Alyssa Dumire, Director of Education
Shaped canvases, anything other than the usual rectangle or square, are always attention-grabbers. Understanding the construction of a “normal” canvas, I find myself curious how they are built and stretched. While we wouldn’t question the use of a standard rectangular support, an artist who selects an irregular trapezoid, for instance, gives viewers another decision to interpret. Unconventionally shaped canvases, at least in modern art, are traced back to Constructivist “cut-out” paintings of the 1920s; but, there is one shape with much older roots: circular artworks called tondos (properly tondi, singular tondo). From the Italian for round, rotondo, the tondo became a popular format for relief sculptures (also known as roundels) and paintings in 15th-century Florence. What tondos can you find at FWMoA, and what is important about their shape?
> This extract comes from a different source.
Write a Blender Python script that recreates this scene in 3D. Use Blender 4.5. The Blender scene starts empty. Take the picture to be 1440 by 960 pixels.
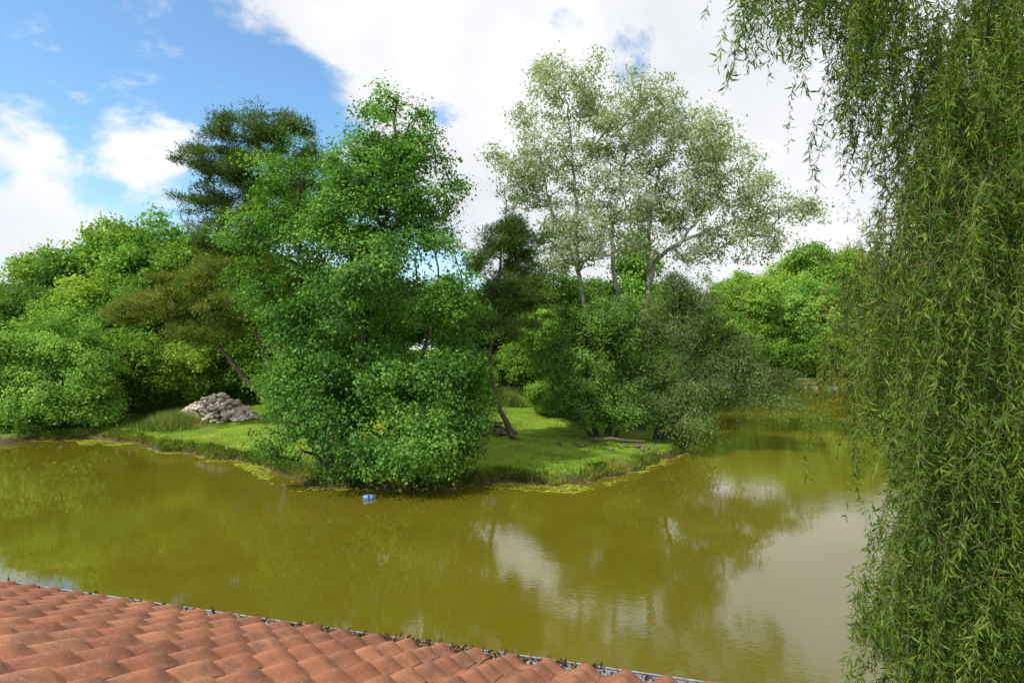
import bpy, math, numpy as np, bmesh
from mathutils import Vector, noise as mn
R = np.random.default_rng(7)
scene = bpy.context.scene
COL = scene.collection

# ------------------------------------------------------------------ helpers
def nrm(a):
    return a / (np.linalg.norm(a, axis=-1, keepdims=True) + 1e-9)

def make_mesh(name, verts, faces_idx, loop_counts, mats=(), mat_idx=None, tint=None, smooth=False):
    me = bpy.data.meshes.new(name)
    verts = np.asarray(verts, dtype=np.float32)
    fi = np.asarray(faces_idx, dtype=np.int32).ravel()
    lc = np.asarray(loop_counts, dtype=np.int32)
    me.vertices.add(len(verts)); me.vertices.foreach_set('co', verts.ravel())
    me.loops.add(len(fi)); me.loops.foreach_set('vertex_index', fi)
    me.polygons.add(len(lc))
    starts = np.concatenate([[0], np.cumsum(lc)[:-1]]).astype(np.int32)
    me.polygons.foreach_set('loop_start', starts)
    me.polygons.foreach_set('loop_total', lc)
    for m in mats: me.materials.append(m)
    if mat_idx is not None:
        me.polygons.foreach_set('material_index', np.asarray(mat_idx, dtype=np.int32))
    me.polygons.foreach_set('use_smooth', np.full(len(lc), smooth, dtype=bool))
    if tint is not None:
        at = me.attributes.new('tint', 'FLOAT', 'POINT')
        at.data.foreach_set('value', np.asarray(tint, dtype=np.float32))
    me.update(calc_edges=True)
    return me

def add_obj(name, me, parent=None, loc=(0,0,0)):
    ob = bpy.data.objects.new(name, me)
    COL.objects.link(ob); ob.location = loc
    if parent: ob.parent = parent
    return ob

def empty(name, loc=(0,0,0)):
    ob = bpy.data.objects.new(name, None); COL.objects.link(ob); ob.location = loc
    ob.empty_display_size = 0.3
    return ob

# ------------------------------------------------------------------ materials
def new_mat(name):
    m = bpy.data.materials.new(name); m.use_nodes = True
    nt = m.node_tree; nt.nodes.clear()
    return m, nt
def N(nt, t, **kw):
    n = nt.nodes.new(t)
    for k, v in kw.items(): setattr(n, k, v)
    return n
def ramp(nt, fac, stops):
    r = N(nt, 'ShaderNodeValToRGB')
    cr = r.color_ramp
    while len(cr.elements) < len(stops): cr.elements.new(0.5)
    for e, (p, c) in zip(cr.elements, stops):
        e.position = p; e.color = (*c, 1)
    nt.links.new(fac, r.inputs[0]); return r.outputs[0]
def noise_tex(nt, scale, detail=6, rough=0.55, vec=None, dist=0.0):
    n = N(nt, 'ShaderNodeTexNoise'); n.inputs['Scale'].default_value = scale
    n.inputs['Detail'].default_value = detail; n.inputs['Roughness'].default_value = rough
    n.inputs['Distortion'].default_value = dist
    if vec is not None: nt.links.new(vec, n.inputs['Vector'])
    return n.outputs['Fac']
def geo_pos(nt):
    return N(nt, 'ShaderNodeNewGeometry').outputs['Position']
def math_n(nt, op, a, b=None, c=None, clamp=False):
    m = N(nt, 'ShaderNodeMath', operation=op); m.use_clamp = clamp
    for i, v in enumerate((a, b, c)):
        if v is None: continue
        if isinstance(v, (int, float)): m.inputs[i].default_value = v
        else: nt.links.new(v, m.inputs[i])
    return m.outputs[0]
def mapr(nt, v, a, b, c=0.0, d=1.0, smooth=False):
    mr = N(nt, 'ShaderNodeMapRange')
    if smooth: mr.interpolation_type = 'SMOOTHSTEP'
    nt.links.new(v, mr.inputs[0])
    for i, x in zip((1,2,3,4), (a,b,c,d)): mr.inputs[i].default_value = x
    return mr.outputs[0]
def mixc(nt, fac, a, b, blend='MIX'):
    m = N(nt, 'ShaderNodeMix', data_type='RGBA', blend_type=blend)
    for s, v in ((m.inputs[0], fac), (m.inputs[6], a), (m.inputs[7], b)):
        if isinstance(v, (int, float)): s.default_value = v
        elif isinstance(v, tuple): s.default_value = (*v, 1)
        else: nt.links.new(v, s)
    return m.outputs[2]
def out(nt, sh):
    o = N(nt, 'ShaderNodeOutputMaterial'); nt.links.new(sh, o.inputs[0])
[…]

To understand contemporary tondos, we should first look back at their history, which is traced to ancient Greece where small paintings decorated the insides of vases and shallow wine cups. These were round by necessity, and depicted both mythological and everyday scenes. It seems that tondos generally fell out of favor until 15th-century Italy, where artists like Botticelli, Michelangelo, and Raphael made them fashionable again. Renaissance tondos may have been inspired by the tradition of round birthing trays, intricately decorated and used to carry food to mothers during childbirth, and roundels used to decorate wall tombs. Easel paintings (those on panels small enough to rest on an easel as opposed to a fresco on a wall) rose to prominence during the 13th century, so it makes sense that artists would soon begin experimenting with their shape. Renaissance architecture, striving for order and perfection, often employed hemispherical domes and arches, so painters and sculptors worked in forms that complemented the buildings they adorned. Perfect circles also lent themselves well to the divine nature of many Renaissance subjects; thus, they often portrayed the Virgin Mary and baby Jesus, linking them thematically to their predecessors, the birthing trays.
Consider any significance or symbolism you associate with circles. A shape without beginning or end, top or bottom, circles hint at the cyclical nature of something. They can represent unity, infinity, balance, or perfection; all appealing notions to the Renaissance artist. More recently, numerous studies show that humans tend to prefer gently curving shapes rather than pointy, jagged ones, finding them more beautiful and soothing. Our natural field of vision is even a circle! Despite the prevalence of roundness in our world, a circular composition bestows a set of challenges upon an artist: traditional guidance on placement and the use of perspective go out the (rose) window. Like a bullseye, the round shape draws our attention to the center of the canvas, and, especially in multi-figure compositions, there is little space for the background, further emphasizing the subjects. Triangular arrangements of figures popular during the Renaissance for their sense of stability fit well within the circular format. Artists have occasionally dabbled in the tondo since its peak in the 15th and 16th century, but it may now be seeing its biggest resurgence so far! Because the tondo is a relatively uncommon format with historical associations, artists who work in the format today are no doubt aware of its past, using it to add another layer of meaning to their work. Let’s take a look around the FWMoA collections and galleries for some recently made tondos…
While the tondo is a challenge for some artists, Karen Fitzgerald found that it solved her compositional woes, as she no longer had to contend with corners. When abstract, her nature-inspired paintings resemble moons or planets, while her landscapes create unusual negative space within the circular format. For the past 30 years, Fitzgerald has worked exclusively with the tondo because, she says, “Roundness has a distinctive presence: it suggests interconnection, wholeness. It is itself, inhabiting its own form in a natural way and reminding us of where we are. (On a round, blue planet, spinning with others around a round, glowing sun.)”

The round shape of Tim Tate’s Intimation on Immortality complements the infinity-mirrored interior and creates the sense that we’re peering through a portal. His relief-sculpted glass follows in the tradition of Renaissance sculptors like the Della Robbia family, whose terracotta roundels, often crafted as architectural adornment, were intricately framed and used natural motifs.


Along with the title of Hebru Brantley’s exhibition, Saints and Shepherds, his round canvases align his contemporary Black subjects with those that graced Renaissance tondos. The two paintings above demonstrate the compositional range possible with the form: Neighbor Hood Watch is crowded, centering on the conflict between the two closest figures while New Mythos: The Other Side displays its subjects as well-organized, floating motifs against a soothing blue background.
Are Liz Quisgard’s yarn-on-buckram rounds tondos? By definition, only painting and relief sculpture are included, but contemporary artists increasingly defy such distinctions. An artist informed by myriad art historical influences but insistent on the purely visual nature of her work, she simply calls them “circles.”